Это прежде воля оставалась среди прочих обстоятельств довольно влиятельным основанием прав и обязанностей, которое участвует в правовых состояниях или в движении предметов и людей под общим управлением закона. Это раньше власть коренилась во владельческом правовом господстве над вещами, обязательствами и людьми, в силе естественного или богоданного закона и, не всегда ему послушная, в целом зависела от него, хотя бы условно, и в суверенном блеске и во владычестве простых видов. Теперь образ верховной свободной воли открыл дорогу, по которой, стоит лишь пойти, можно добраться, кажется, и до господства над самим правом с властью творить закон, чтобы служил он правящей воле и был бы у нее «на посылках».
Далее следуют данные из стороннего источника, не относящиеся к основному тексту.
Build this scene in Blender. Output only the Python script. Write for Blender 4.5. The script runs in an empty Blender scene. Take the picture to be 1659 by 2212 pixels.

Чьей именно воле войти в законотворческую власть, решают по обстановке и времени. В монархах такую способность подозревали, наверное, раньше по высоте их положения и по близости их к закону, которому монархи прямо обязаны своим царственным правом134. Иные из них даже прославились как великие законодатели, чаще, однако, в посмертном похвальном слове с общей похвалой их «доброму правлению», тогда как при жизни их больше хвалили за верность закону, за его утверждение и восстановление135. Они и вправду большей частью лишь смягчали или делали строже уже известные наказания, а не вводили заново институты деликта и уголовного закона, правили или «портили» правосудие пристрастными частностями, не вторгаясь, однако, в его основы, грешили конфискациями имущества, но в существе не отрицали правомерного владения и, поощряя порой ученые обобщения или правовые заимствования, даруя вольности и привилегии, едва ли выставляли себя первотворцами закона136.